Chapter 8 The Logics of Vulnerability
Challenging the Ungrievable Différance of the Other in Tabish Khair’s Just Another Jihadi Jane (2016)
Abstract
Tabish Khair’s Just Another Jihadi Jane (2014) explores the global phenomenon of female suicide bombers after the emergence of Islamic State of Iraq and Syria and the international reconfiguration of geopolitical power after 9/11. Khair tells the story of Jamilla and Ameena, two British teenage girls of South Asian Muslim descent who decide to join Islamic State in their search for their religious ideal of Islamic truth and their impending need for belonging and recognition. This chapter analyzes the multi-dimensional complexity of vulnerability exposed both in the story thematization and in the narrative mode of fictional testimony (Ganteau 2015).

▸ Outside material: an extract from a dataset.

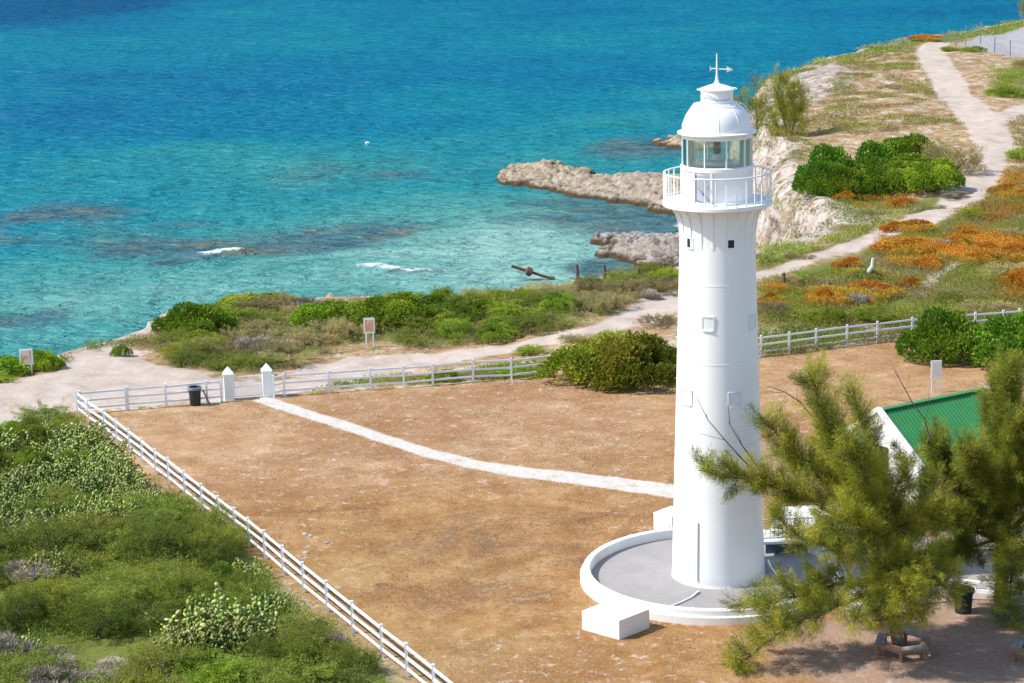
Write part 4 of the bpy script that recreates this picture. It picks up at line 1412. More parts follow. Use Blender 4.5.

Firstly, it describes the story emplotment vertebrated along two different axes: the socioeconomic and cultural context that articulates vulnerability as precarity (Butler 2004; 2009) and the conditions of the precariat (Standing 2011); and female vulnerability to oppression and patriarchal violence after the girls move to Syria. Secondly, this chapter investigates the materiality of the narrative medium of fictional testimony as a precarious yet creative vehicle to expose vulnerability. Ultimately, this chapter contends that Khair’s story and narrative form particularize the stereotyped jihadi Jane, shattering to pieces the sociopolitical ungrievability imposed on their différance (Derrida 1968) and their wasted lives (Bauman 2004).